Zwölf von 15 Richtern entschieden, dass es im Rahmen der Möglichkeiten des Gerichts liegt, verfassungsähnliche "Grundgesetze" aufzuheben. Eine kleinere Mehrheit von acht der 15 Richter entschied, dieses spezielle Grundgesetz für ungültig zu erklären, da es nach Ansicht des Gerichts "den zentralen Merkmalen Israels als demokratischer Staat schweren und beispiellosen Schaden zufügt". Ein Kernelement der Justizreform der im vergangenen Juli vom Parlament verabschiedeten Gesetzesänderung betraf die sogenannte Angemessenheitsklausel. Die Regierung Netanjahu wollte damit dem Obersten Gericht die Möglichkeit nehmen, Entscheidungen der Regierung als "unangemessen" zu klassifizieren und sie außer Kraft zu setzen.
Tiefe Spaltung der Gesellschaft
Einige israelische Vertreter haben eingeräumt, dass die durch die Justizreform verursachten internen Spaltungen – die bis in das Militär hineinreichten und Netanjahu dazu veranlasst hatten, Verteidigungsminister Joaw Galant, der dazu aufgerufen hatte, die Reformen zu stoppen, vorübergehend zu entlassen – eine Rolle bei der Entscheidung der Hamas gespielt haben könnten, ihren Angriff vom 7. Oktober 2023 auszuführen.
Netanjahus Likud-Partei erklärte, die Entscheidung des Obersten Gerichtshofs sei bedauerlich und widerspreche "dem Willen des Volkes zur Einheit, insbesondere in Kriegszeiten". In ihrer kurzen Erklärung äußerte sie sich nicht zu möglichen Schritten, die sie unternehmen könnte.
Jair Lapid, Oppositionsvorsitzender und ehemaliger Ministerpräsident, lobte dagegen das Gericht, dessen Entscheidung, wie er meinte, "ein hartes Jahr des Streits besiegelt, das uns von innen heraus zerrissen und zur schrecklichsten Katastrophe in unserer Geschichte geführt hat".
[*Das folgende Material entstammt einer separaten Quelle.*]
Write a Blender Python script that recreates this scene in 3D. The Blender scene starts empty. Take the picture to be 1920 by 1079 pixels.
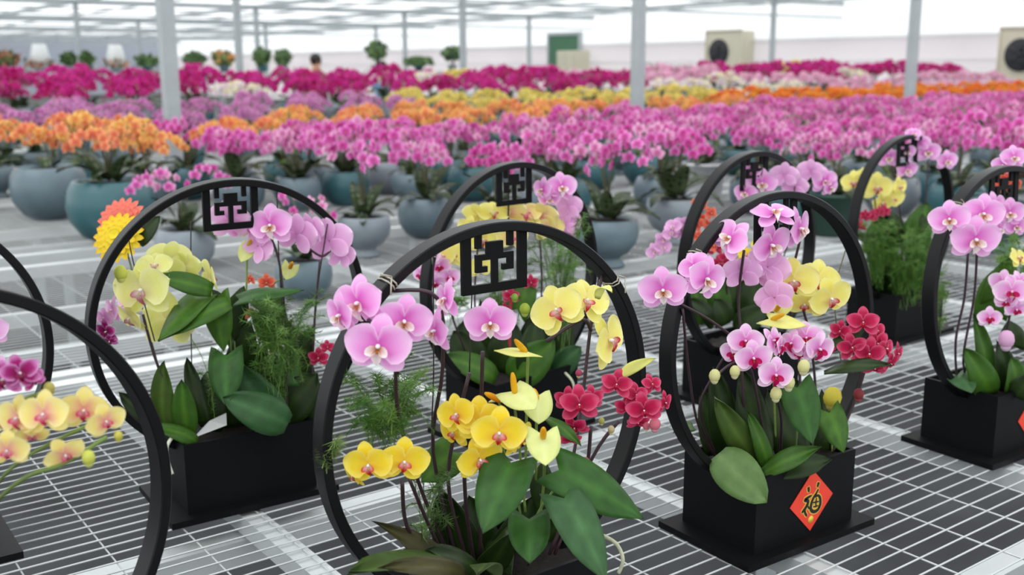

Der Oberste Gerichtshof erklärte in seiner Zusammenfassung des Falles, die Regierung habe mit der Änderung des Grundgesetzes "die Möglichkeit der gerichtlichen Überprüfung der Angemessenheit von Entscheidungen der Regierung, des Premierministers und der Minister vollständig aufgehoben". Zusammenfassend schrieb das Gericht:
"Das Gericht stellte fest, dass die Änderung einen schweren und beispiellosen Schaden für die Kerneigenschaften Israels als demokratischer Staat verursacht."
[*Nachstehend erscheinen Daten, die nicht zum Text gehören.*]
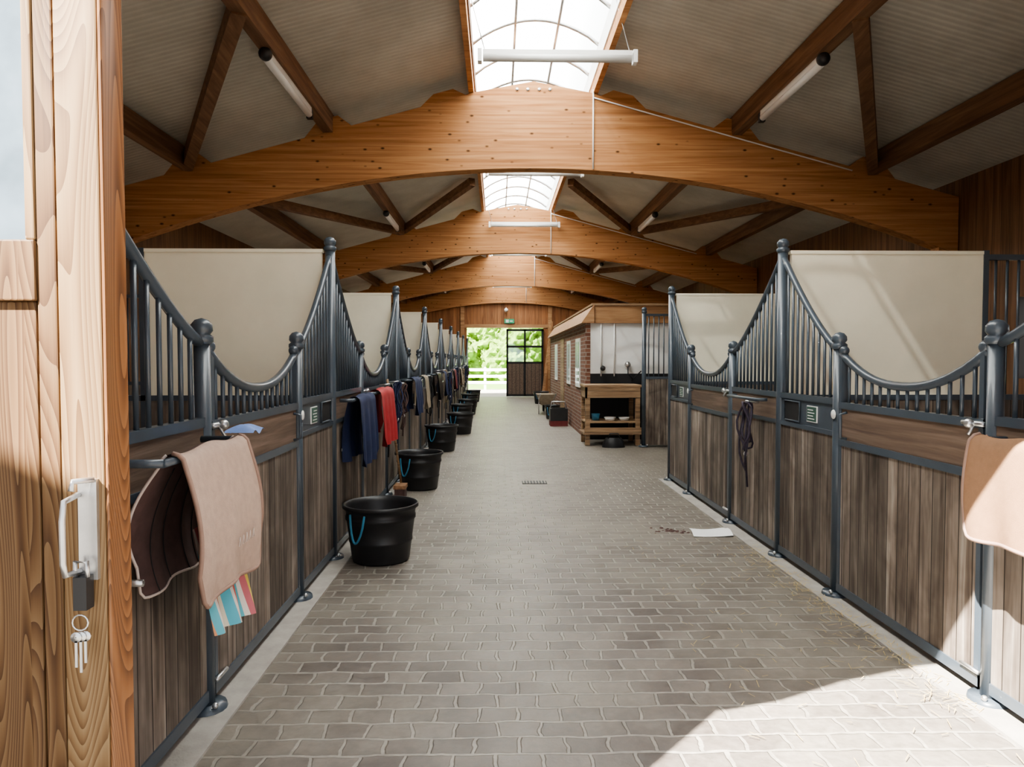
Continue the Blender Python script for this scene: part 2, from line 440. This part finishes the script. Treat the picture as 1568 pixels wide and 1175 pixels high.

Wie die Berliner Zeitung schreibt, wurde in der Geschichte des modernen Israel bisher noch nie ein vergleichbares Gesetz vom Obersten Gericht gekippt. Sollte Ministerpräsident Benjamin Netanjahu mit seiner rechtsreligiös-nationalistischen Koalition die Entscheidung nicht akzeptieren, könnte dem Land eine Staatskrise drohen.